Das „Halleluja“ dirigiert der Pfarrer im Wechselgesang, seine Predigt hat er in gereimten Zeilen konzipiert. Eine Predigt, die auch Mut machen soll und animieren zum Überschreiten selbst gesetzter Grenzen. Fastnacht mit dem Segen Gottes, dies bedeute auch, wie wichtig es sei, die Fastnacht lebendig zu halten und der Karneval nicht ausfällt, auch nicht, wenn die politische Situation „ein Graus“ sei. „Wir dürfen trauern, aber auch feiern“, so Meuer. „Wir stehen zusammen, feiern zusammen.“ Der Spruch „den lieben Gott einen guten Mann sein lassen“, bekommt eine wunderbare Leichtigkeit in diesem Kontext.

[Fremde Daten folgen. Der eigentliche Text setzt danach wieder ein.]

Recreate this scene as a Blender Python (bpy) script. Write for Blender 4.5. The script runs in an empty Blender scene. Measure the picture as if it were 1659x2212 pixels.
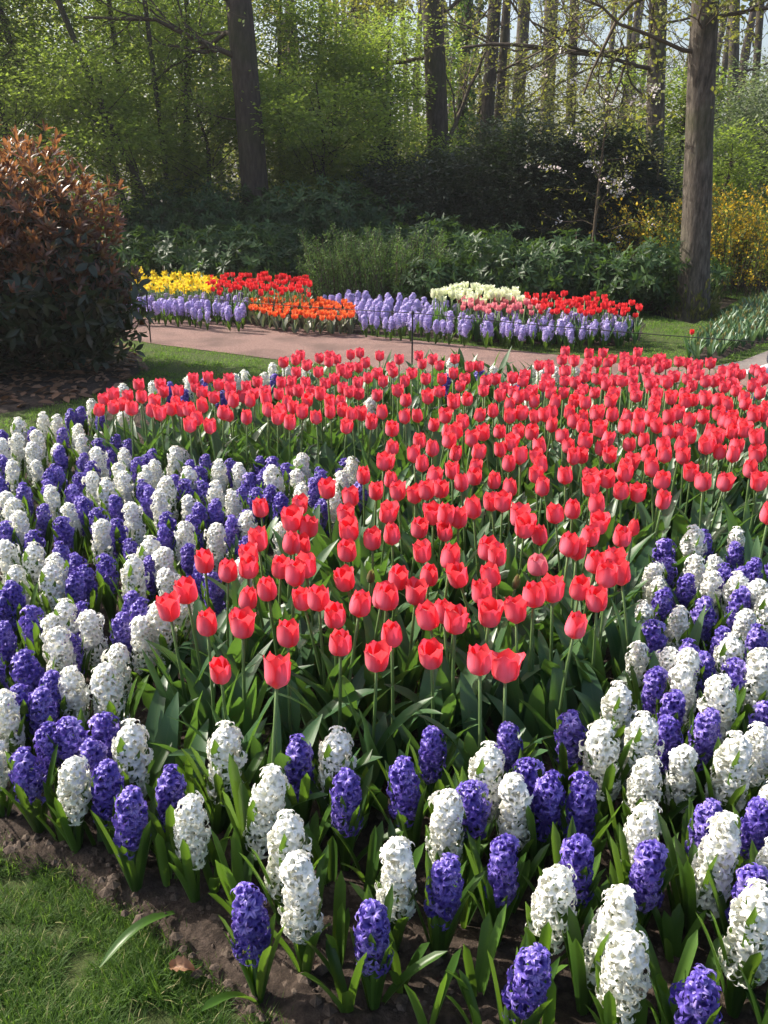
import bpy, math, random
import numpy as np
from mathutils import Vector, Matrix, Euler

random.seed(7)
RNG = np.random.default_rng(7)
scn = bpy.context.scene
COL = scn.collection
R = math.radians

# ------------------------------------------------------------------ camera
PITCH, CAMH, FOC = 20.8, 1.53, 1912.0          # degrees below level, metres, focal length for a 1659 x 2212 picture
cam_data = bpy.data.cameras.new("camera")
cam = bpy.data.objects.new("camera", cam_data)
COL.objects.link(cam)
cam.location = (0, 0, CAMH)
cam.rotation_euler = (R(90 - PITCH), 0, 0)
cam_data.sensor_fit = 'VERTICAL'
cam_data.sensor_height = 36.0
cam_data.lens = 36.0 * FOC / 2212.0
cam_data.clip_start = 0.05
cam_data.clip_end = 500
scn.camera = cam

# ------------------------------------------------------------------ light
SUN_EL, SUN_AZ = 40.0, -68.0     # azimuth from the viewing direction (+y), negative = left
w = bpy.data.worlds.new("World")
scn.world = w
w.use_nodes = True
wn = w.node_tree.nodes
sky = wn.new('ShaderNodeTexSky')
sky.sky_type = 'NISHITA'
sky.sun_disc = False
sky.sun_elevation = R(SUN_EL)
sky.sun_rotation = R(SUN_AZ)
sky.air_density = 1.0
sky.dust_density = 4.0
w.node_tree.links.new(sky.outputs[0], wn['Background'].inputs[0])
wn['Background'].inputs[1].default_value = 0.15
sun_data = bpy.data.lights.new("sun", 'SUN')
sun_data.energy = 4.8
sun_data.angle = R(0.53)
sun_data.color = (1.0, 0.93, 0.82)
sun = bpy.data.objects.new("sun", sun_data)
COL.objects.link(sun)
sdir = Vector((math.sin(R(SUN_AZ)) * math.cos(R(SUN_EL)), math.cos(R(SUN_AZ)) * math.cos(R(SUN_EL)), math.sin(R(SUN_EL))))
sun.rotation_euler = sdir.to_track_quat('Z', 'Y').to_euler()
sun.location = (-8, 4, 9)
scn.view_settings.view_transform = 'Standard'
scn.view_settings.look = 'None'
scn.view_settings.exposure = 0.8
scn.view_settings.gamma = 1.0
scn.cycles.max_bounces = 8
scn.cycles.transparent_max_bounces = 4
scn.cycles.caustics_reflective = False
scn.cycles.caustics_refractive = False

# ------------------------------------------------------------------ picture <-> place
CT, ST = math.cos(R(PITCH)), math.sin(R(PITCH))
def ray(u, v):
    a, b = (u - 829.5) / FOC, -(v - 1106.0) / FOC
    return (a, CT + b * ST, -ST + b * CT)
def at(u, v, z=0.0):
    d = ray(u, v); t = (z - CAMH) / d[2]
    return Vector((d[0] * t, d[1] * t, z))
def at_depth(u, v, Y):
    d = ray(u, v); t = Y / d[1]
    return Vector((d[0] * t, Y, CAMH + d[2] * t))
def proj(p):
    x, y, z = p[0], p[1], p[2] - CAMH
    Z = y * CT - z * ST
    return (829.5 + FOC * x / Z, 1106.0 - FOC * (y * ST + z * CT) / Z)

# ------------------------------------------------------------------ mesh tools
class MB:
    """Collects geometry and links it as one mesh; point attributes pu (across), pv (along), rnd (variation)."""
    def __init__(s):
        s.V, s.F, s.T, s.A, s.n = [], [], [], [], 0
        s.FM, s.TM = [], []
    def add(s, P, quads=None, tris=None, pu=None, pv=None, rnd=0.5, mat=0):
        P = np.asarray(P, float).reshape(-1, 3); k = len(P)
        f = lambda a, d: np.broadcast_to(np.asarray(d if a is None else a, float).reshape(-1), (k,))
        s.V.append(P); s.A.append(np.stack([f(pu, 0.), f(pv, 0.), f(rnd, .5)], 1))
        if quads is not None and len(quads):
            q = np.asarray(quads, int) + s.n; s.F.append(q); s.FM.append(np.full(len(q), mat))
        if tris is not None and len(tris):
            q = np.asarray(tris, int) + s.n; s.T.append(q); s.TM.append(np.full(len(q), mat))
        s.n += k
        return s
    def grid(s, P, rnd=0.5, mat=0, closed=False):
        P = np.asarray(P, float); n, m = P.shape[:2]
        pu = np.tile(np.linspace(-1, 1, m), n); pv = np.repeat(np.linspace(0, 1, n), m)
        s.add(P, gridq(n, m, closed), None, pu, pv, rnd, mat)
        return s
    def tube(s, pts, rad, sides=6, rnd=0.5, mat=0, cap=True, wob=0.0):
        pts = np.asarray(pts, float); n = len(pts)
        rad = np.broadcast_to(np.asarray(rad, float), (n,))
        tan = np.gradient(pts, axis=0); tan /= np.linalg.norm(tan, axis=1)[:, None] + 1e-9
        ref = np.array([0, 0, 1.]) if abs(tan[0, 2]) < .9 else np.array([1., 0, 0])
        a = np.cross(tan, ref); a /= np.linalg.norm(a, axis=1)[:, None] + 1e-9
        b = np.cross(tan, a)
        th = np.linspace(0, 2 * math.pi, sides, endpoint=False)
        rr = rad[:, None] * (1 + (wob * RNG.standard_normal((n, sides)) if wob else 0))
        P = pts[:, None, :] + rr[..., None] * (np.cos(th)[None, :, None] * a[:, None, :] + np.sin(th)[None, :, None] * b[:, None, :])
        k0 = s.n
        s.add(P, gridq(n, sides, True), None, np.tile(np.linspace(-1, 1, sides), n), np.repeat(np.linspace(0, 1, n), sides), rnd, mat)
        if cap:
            k = s.n; s.add(pts[-1:] + tan[-1:] * rad[-1] * .5, None, None, 0, 1, rnd, mat)
            i = np.arange(sides); o = k0 + (n - 1) * sides
            s.T.append(np.stack([o + i, o + (i + 1) % sides, np.full(sides, k)], 1)); s.TM.append(np.full(sides, mat))
        return s
    def scatter(s, tpl, O, M, S, rnd, mat=0):
        V, Q, T, pu, pv = tpl
        O = np.asarray(O, float); N = len(O)
        if N == 0: return s
        S = np.broadcast_to(np.asarray(S, float), (N,)); rnd = np.broadcast_to(np.asarray(rnd, float), (N,))
        P = np.einsum('nij,kj->nki', M, V) * S[:, None, None] + O[:, None, :]
        k = len(V); off = (np.arange(N) * k)[:, None, None]
        s.add(P, None if Q is None else (Q[None] + off).reshape(-1, 4), None if T is None else (T[None] + off).reshape(-1, 3),
              np.tile(pu, N), np.tile(pv, N), np.repeat(rnd, k), mat)
        return s
    def mesh(s, name, mats, smooth=True):
        me = bpy.data.meshes.new(name)
        V = np.concatenate(s.V); A = np.concatenate(s.A)
        Q = np.concatenate(s.F) if s.F else np.zeros((0, 4), int); T = np.concatenate(s.T) if s.T else np.zeros((0, 3), int)
        me.vertices.add(len(V)); me.vertices.foreach_set('co', V.ravel().astype(np.float32))
        loops = np.concatenate([Q.ravel(), T.ravel()]).astype(np.int32)
        tot = np.concatenate([np.full(len(Q), 4), np.full(len(T), 3)]).astype(np.int32)
        start = np.concatenate([[0], np.cumsum(tot)[:-1]]).astype(np.int32)
        me.loops.add(len(loops)); me.loops.foreach_set('vertex_index', loops)
        me.polygons.add(len(tot)); me.polygons.foreach_set('loop_start', start); me.polygons.foreach_set('loop_total', tot)
        mi = np.concatenate((s.FM or [np.zeros(0)]) + (s.TM or [np.zeros(0)])).astype(np.int32)
        me.polygons.foreach_set('material_index', mi)
        me.polygons.foreach_set('use_smooth', np.full(len(tot), smooth))
        for i, nm in enumerate(('pu', 'pv', 'rnd')):
            at_ = me.attributes.new(nm, 'FLOAT', 'POINT'); at_.data.foreach_set('value', A[:, i].astype(np.float32))
        for m in (mats if isinstance(mats, (list, tuple)) else [mats]): me.materials.append(m)
        me.update(calc_edges=True); me.validate()
        return me
    def build(s, name, mats, parent=None, smooth=True):
        return link(name, s.mesh(name, mats, smooth), parent)

def gridq(n, m, closed=False):
    i, j = np.meshgrid(np.arange(n - 1), np.arange(m if closed else m - 1), indexing='ij')
    j2 = (j + 1) % m
    return np.stack([i * m + j, i * m + j2, (i + 1) * m + j2, (i + 1) * m + j], -1).reshape(-1, 4)

def link(name, data, parent=None):
    o = bpy.data.objects.new(name, data); COL.objects.link(o)
    if parent is not None: o.parent = parent
    return o
def thing(name, label, cat, loc=(0, 0, 0), group=None, rotz=0.0):
    o = link(name, None); o.location = loc; o.rotation_euler = (0, 0, rotz); o.empty_display_size = .05
    return tag(o, label, cat, group)
def tag(o, label, cat, group=None, kind=None):
    if label: o['label'] = label
    if cat: o['category'] = cat
    if group: o['group'] = group
    if kind: o['kind'] = kind
    return o
def structure(o): o['kind'] = 'structure'; return o
def stuff(o, label, cat): o['kind'] = 'stuff'; o['label'] = label; o['category'] = cat; return o
KIDS = {}
def kids(o):
    if o.name not in KIDS: KIDS[o.name] = list(o.children)
    return KIDS[o.name]
def dup(o, parent=None):
    c = o.copy(); COL.objects.link(c)
    if parent is not None: c.parent = parent
    for ch in kids(o): dup(ch, c)
    return c

def unit(a): return a / (np.linalg.norm(a, axis=-1, keepdims=True) + 1e-9)
def frames(d, n):
    """matrices whose columns are side, direction, normal (a leaf lies along +y, its face to +z)"""
    d = unit(np.asarray(d, float)); x = unit(np.cross(d, np.asarray(n, float))); z = np.cross(x, d)
    return np.stack([x, d, z], -1)
def rdir(N, rng=RNG): return unit(rng.standard_normal((N, 3)))

def leaf_tpl(length=1., width=.35, n=4, m=3, fold=.12, droop=.15, shape=1.0):
    t = np.linspace(0, 1, n); u = np.linspace(-1, 1, m)
    wd = width * .5 * np.sin(np.pi * np.clip(t ** shape, .02, .985)) ** .8
    P = np.zeros((n, m, 3))
    P[..., 0] = wd[:, None] * u
    P[..., 1] = (t * length)[:, None]
    P[..., 2] = -droop * length * (t ** 2)[:, None] + fold * np.abs(u)[None, :] * wd[:, None] * 2
    return (P.reshape(-1, 3), gridq(n, m), None, np.tile(u, n), np.repeat(t, m))
def quad_tpl(width=.6, fold=.15):
    w2 = width / 2
    V = np.array([[0, 0, 0], [w2, .5, fold], [0, 1, 0], [-w2, .5, fold]])
    return (V, None, np.array([[0, 1, 2], [0, 2, 3]]), np.array([0, 1, 0, -1.]), np.array([0, .5, 1, .5]))
def blade_tpl(n=4, bend=.5, width=.05):
    t = np.linspace(0, 1, n); P = np.zeros((n, 2, 3))
    wd = width * .5 * (1 - t ** 2.2)
    P[:, 0, 0] = -wd; P[:, 1, 0] = wd
    ang = bend * t
    P[..., 2] = (np.cumsum(np.cos(ang)) / n * 1.)[:, None] - 1. / n
    P[..., 1] = (np.cumsum(np.sin(ang)) / n)[:, None] - 0
    P[..., 1] -= P[0, 0, 1]
    return (P.reshape(-1, 3), gridq(n, 2), None, np.tile([-1., 1.], n), np.repeat(t, 2))

def vnoise(x, y, seed=0):
    xi, yi = np.floor(x).astype(np.int64), np.floor(y).astype(np.int64)
    fx, fy = x - xi, y - yi; fx = fx * fx * (3 - 2 * fx); fy = fy * fy * (3 - 2 * fy)
    def h(a, b):
        k = (a * 374761393 + b * 668265263 + seed * 974711) & 0x7fffffff
        k = ((k ^ (k >> 13)) * 1274126177) & 0x7fffffff
        return ((k ^ (k >> 16)) & 0xffff) / 65535.0
    return (h(xi, yi) * (1 - fx) + h(xi + 1, yi) * fx) * (1 - fy) + (h(xi, yi + 1) * (1 - fx) + h(xi + 1, yi + 1) * fx) * fy
def inside(px, py, poly):
    r = np.zeros(len(px), bool); n = len(poly)
    for i in range(n):
        x1, y1 = poly[i][:2]; x2, y2 = poly[(i + 1) % n][:2]
        c = ((y1 > py) != (y2 > py)) & (px < (x2 - x1) * (py - y1) / (y2 - y1 + 1e-12) + x1)
        r ^= c
    return r
def edge_dist(px, py, poly):
    d = np.full(len(px), 1e9); n = len(poly)
    for i in range(n):
        a = np.array(poly[i][:2]); b = np.array(poly[(i + 1) % n][:2]); ab = b - a
        t = np.clip(((px - a[0]) * ab[0] + (py - a[1]) * ab[1]) / (ab @ ab + 1e-12), 0, 1)
        d = np.minimum(d, np.hypot(px - a[0] - t * ab[0], py - a[1] - t * ab[1]))
    return d
def poisson(poly, gap, seed, tries=9000, keep=None, most=10**6):
    rng = np.random.default_rng(seed)
    P = np.array([p[:2] for p in poly]); lo, hi = P.min(0), P.max(0)
    out = [] if keep is None else list(keep); n0 = len(out)
    C = rng.uniform(lo, hi, (tries, 2)); C = C[inside(C[:, 0], C[:, 1], poly)]
    for c in C:
        if not out or np.min(np.hypot(*(np.array(out) - c).T)) > gap: out.append(c)
        if len(out) - n0 >= most: break
    return [np.array(c) for c in out[n0:]]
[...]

Später wird auch Helene Fischer mit ihrem Lied „Jetzt oder nie“ eingeblendet und Pfarrer Meuer gibt den Takt zum Klatschen im Stehen von allen vor. Natürlich mit einem Tusch zum Abschluss. Seine Gedanken zum neuen amerikanischen Präsidenten und dessen begrenzter Philosophie verpackt Meuer in einen emotionalen Aufruf zur Menschlichkeit. Und er spricht ihn in einer Sprache, die auch Donald Trump in seiner beschränkten Außenwelt verstehen kann. „Make humanity great again, make charity great again, make solidarity great again, make respect great again.“ Es geht um Menschlichkeit, Nächstenliebe und Wohltätigkeit, Solidarität und Respekt. „Wir dürfen ausgelassen feiern und fröhlich sein. Amen und Helau“. Applaus und doppelter Tusch von der Orgel.